This week is The Tree Council's 'National Tree Week' in the UK. Running from November 21st to December 3rd, the week is an 'annual tree planting celebration' marking the beginning of the winter tree planting season. This year The Tree Council, an umbrella group of tree conservation groups, are hoping to plant around a million trees with the help of over 200 schools and community groups. The BBC has also leant its support, organising a series of 'Tree Parties' as part of its 'breathing places' initiative.
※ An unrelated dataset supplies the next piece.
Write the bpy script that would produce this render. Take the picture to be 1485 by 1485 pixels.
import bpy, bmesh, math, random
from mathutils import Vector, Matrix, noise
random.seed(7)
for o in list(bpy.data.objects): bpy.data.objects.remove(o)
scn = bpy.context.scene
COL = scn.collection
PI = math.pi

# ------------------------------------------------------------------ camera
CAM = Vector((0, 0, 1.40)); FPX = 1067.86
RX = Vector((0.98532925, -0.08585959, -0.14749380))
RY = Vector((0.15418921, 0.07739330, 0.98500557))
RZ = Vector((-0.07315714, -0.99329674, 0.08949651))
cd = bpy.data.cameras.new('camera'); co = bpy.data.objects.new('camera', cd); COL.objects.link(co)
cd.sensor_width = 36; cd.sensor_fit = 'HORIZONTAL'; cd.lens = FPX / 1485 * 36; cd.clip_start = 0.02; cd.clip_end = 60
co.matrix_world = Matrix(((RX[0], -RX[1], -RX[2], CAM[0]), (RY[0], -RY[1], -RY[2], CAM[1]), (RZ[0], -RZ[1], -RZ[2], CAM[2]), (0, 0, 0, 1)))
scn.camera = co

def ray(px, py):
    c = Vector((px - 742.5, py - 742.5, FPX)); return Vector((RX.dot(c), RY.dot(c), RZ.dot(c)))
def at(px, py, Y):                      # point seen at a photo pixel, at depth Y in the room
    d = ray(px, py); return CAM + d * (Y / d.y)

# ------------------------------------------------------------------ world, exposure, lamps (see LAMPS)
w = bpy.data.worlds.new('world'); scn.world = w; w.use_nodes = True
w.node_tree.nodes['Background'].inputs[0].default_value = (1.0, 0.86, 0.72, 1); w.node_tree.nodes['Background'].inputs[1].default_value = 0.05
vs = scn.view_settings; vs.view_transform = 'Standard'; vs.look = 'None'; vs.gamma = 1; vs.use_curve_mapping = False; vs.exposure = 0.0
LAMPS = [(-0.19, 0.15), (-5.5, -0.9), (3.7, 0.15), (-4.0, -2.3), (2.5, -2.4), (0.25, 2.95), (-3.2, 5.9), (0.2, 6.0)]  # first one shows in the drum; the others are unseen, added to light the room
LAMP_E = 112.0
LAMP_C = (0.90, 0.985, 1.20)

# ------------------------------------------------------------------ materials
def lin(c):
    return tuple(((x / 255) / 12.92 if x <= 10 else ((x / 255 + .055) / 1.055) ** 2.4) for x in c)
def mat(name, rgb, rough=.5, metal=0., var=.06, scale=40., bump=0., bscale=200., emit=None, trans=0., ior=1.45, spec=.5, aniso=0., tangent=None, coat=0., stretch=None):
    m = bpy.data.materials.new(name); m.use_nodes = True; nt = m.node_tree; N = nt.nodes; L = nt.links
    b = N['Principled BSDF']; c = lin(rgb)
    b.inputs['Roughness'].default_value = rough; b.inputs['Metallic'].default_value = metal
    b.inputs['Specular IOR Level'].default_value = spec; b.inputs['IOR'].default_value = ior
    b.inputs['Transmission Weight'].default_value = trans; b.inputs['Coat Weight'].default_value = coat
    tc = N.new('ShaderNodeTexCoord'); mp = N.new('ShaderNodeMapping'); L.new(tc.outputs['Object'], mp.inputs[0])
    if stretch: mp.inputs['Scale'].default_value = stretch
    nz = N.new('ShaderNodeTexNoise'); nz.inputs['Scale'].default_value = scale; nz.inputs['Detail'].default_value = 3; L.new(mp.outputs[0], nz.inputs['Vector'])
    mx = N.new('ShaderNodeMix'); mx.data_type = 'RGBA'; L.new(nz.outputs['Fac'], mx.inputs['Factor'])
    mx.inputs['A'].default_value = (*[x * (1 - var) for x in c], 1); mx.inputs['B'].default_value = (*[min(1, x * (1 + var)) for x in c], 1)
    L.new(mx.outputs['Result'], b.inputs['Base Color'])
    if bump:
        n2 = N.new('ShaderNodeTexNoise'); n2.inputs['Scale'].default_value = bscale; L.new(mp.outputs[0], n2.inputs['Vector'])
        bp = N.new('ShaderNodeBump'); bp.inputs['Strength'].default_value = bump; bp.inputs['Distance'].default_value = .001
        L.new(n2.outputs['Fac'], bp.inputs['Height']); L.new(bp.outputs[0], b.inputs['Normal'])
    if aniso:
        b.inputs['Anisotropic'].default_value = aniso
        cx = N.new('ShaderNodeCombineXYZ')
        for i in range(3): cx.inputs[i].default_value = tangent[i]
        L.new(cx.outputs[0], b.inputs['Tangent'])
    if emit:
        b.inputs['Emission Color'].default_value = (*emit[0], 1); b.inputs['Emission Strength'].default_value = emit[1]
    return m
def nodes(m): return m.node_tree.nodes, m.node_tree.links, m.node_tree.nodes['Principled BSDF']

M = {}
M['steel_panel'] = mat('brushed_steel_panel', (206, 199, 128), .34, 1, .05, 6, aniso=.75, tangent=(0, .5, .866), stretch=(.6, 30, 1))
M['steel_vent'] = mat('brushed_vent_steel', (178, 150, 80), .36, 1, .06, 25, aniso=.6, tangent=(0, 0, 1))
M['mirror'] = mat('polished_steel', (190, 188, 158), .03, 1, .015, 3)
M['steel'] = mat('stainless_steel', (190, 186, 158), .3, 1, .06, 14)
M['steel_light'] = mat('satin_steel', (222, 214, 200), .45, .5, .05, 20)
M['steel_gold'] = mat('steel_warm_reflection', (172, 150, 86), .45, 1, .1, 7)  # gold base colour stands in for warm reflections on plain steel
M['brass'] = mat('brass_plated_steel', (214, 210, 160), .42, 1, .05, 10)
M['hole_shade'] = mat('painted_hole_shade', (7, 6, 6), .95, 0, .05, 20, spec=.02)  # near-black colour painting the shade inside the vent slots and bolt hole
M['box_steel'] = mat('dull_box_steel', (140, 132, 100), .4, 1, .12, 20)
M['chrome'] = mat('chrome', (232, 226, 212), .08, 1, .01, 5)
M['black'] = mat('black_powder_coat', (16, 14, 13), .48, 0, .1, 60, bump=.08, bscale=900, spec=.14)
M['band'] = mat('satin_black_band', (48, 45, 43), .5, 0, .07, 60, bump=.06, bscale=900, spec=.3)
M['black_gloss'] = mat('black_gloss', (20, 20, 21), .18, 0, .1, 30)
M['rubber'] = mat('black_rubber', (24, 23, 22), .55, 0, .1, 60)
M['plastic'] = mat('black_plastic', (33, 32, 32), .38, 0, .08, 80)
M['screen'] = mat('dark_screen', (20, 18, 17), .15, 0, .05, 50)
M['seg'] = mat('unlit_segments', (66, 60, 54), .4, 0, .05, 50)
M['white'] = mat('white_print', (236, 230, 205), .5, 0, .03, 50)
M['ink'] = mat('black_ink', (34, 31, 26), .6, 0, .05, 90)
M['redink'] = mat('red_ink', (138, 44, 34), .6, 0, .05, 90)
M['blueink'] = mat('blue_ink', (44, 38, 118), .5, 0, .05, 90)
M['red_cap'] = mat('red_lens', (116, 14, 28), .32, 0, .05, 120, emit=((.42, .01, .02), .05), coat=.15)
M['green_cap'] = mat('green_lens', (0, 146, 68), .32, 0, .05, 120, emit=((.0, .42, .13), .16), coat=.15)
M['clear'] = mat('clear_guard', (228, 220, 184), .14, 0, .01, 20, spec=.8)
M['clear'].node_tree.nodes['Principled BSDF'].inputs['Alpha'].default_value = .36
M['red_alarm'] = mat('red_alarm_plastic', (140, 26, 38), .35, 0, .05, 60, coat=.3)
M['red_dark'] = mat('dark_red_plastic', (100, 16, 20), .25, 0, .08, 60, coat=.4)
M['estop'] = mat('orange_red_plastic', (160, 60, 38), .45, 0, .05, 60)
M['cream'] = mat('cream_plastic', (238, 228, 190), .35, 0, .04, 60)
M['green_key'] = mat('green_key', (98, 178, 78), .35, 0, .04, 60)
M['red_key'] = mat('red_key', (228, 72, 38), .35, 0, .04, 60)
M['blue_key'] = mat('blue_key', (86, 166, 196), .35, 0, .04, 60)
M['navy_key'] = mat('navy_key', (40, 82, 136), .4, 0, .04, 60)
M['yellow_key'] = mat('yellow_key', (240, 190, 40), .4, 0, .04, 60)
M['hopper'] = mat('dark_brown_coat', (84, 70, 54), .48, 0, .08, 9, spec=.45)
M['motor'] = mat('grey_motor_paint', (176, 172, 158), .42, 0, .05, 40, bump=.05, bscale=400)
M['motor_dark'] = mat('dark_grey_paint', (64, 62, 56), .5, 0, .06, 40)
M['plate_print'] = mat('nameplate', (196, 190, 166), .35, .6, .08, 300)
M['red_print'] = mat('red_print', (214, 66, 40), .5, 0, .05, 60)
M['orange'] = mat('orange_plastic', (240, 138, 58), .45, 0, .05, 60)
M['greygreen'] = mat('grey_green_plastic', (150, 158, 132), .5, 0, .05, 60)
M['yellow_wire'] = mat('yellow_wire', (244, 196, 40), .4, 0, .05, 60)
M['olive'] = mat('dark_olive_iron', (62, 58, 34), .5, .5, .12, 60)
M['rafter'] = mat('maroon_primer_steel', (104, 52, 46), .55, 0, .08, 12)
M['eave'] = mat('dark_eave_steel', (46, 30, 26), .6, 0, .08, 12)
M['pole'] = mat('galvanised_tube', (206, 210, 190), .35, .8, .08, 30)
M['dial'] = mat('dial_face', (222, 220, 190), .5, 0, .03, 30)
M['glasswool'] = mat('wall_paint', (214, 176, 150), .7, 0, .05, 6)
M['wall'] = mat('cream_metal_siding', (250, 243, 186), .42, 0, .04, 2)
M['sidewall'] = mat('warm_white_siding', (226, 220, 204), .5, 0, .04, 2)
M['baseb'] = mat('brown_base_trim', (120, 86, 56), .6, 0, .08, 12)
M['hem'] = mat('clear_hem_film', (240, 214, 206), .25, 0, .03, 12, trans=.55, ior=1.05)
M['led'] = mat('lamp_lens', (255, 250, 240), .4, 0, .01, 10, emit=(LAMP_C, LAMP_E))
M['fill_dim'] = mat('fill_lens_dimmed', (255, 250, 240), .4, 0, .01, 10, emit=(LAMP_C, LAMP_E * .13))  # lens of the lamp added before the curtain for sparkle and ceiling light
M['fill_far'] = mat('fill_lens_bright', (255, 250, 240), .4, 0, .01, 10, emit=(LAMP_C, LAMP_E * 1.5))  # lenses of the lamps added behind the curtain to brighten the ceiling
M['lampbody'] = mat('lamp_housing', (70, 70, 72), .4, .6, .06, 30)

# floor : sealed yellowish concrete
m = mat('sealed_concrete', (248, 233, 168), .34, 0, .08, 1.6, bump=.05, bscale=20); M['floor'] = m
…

The UK has suffered centuries of gradual deforestation, and is now one of the least forested countries in Europe. 80% of Britain was covered in forests at one time, and this had dwindled to around 5% by 2003. Just 20% of the UK's timber needs are met by its own forests, making us dependent on imported wood, with all the environmental risks that entails, both in unsutainable logging elsewhere, and the emissions involved in shipping. Events this year have highlighted the further importance of trees, as floods devastated large parts of the countryside over the summer. The Tree Council's Director General, Pauline Buchanan Black, makes the link: "Trees provide an effective flood break and improve water absorption, offering an excellent defence we shouldn't ignore."
As the writers of Forest Renaissance point out in their vision for British forests in 2050: "Britain still needs far more forests... for timber, as sources of renewable energy, to renew over-exploited landscapes, to bring money into rural areas, and for their aesthetic, spiritual and recreational values." They set a target of 15% by 2050, and one of the key ways of acheiving this, is through community participartion, through "reconnecting people to woodland." As people re-discover woodland, come to understand it and value it, and own it as a community, the will to reforest the UK will develop, and National Tree Week is an important experiment in that re-connection.
It's not too late to join in the National Tree Week events. Check the list and find out what's happening near you. And remember, as the old English proverb says, "he who plants a tree loves others beside himself."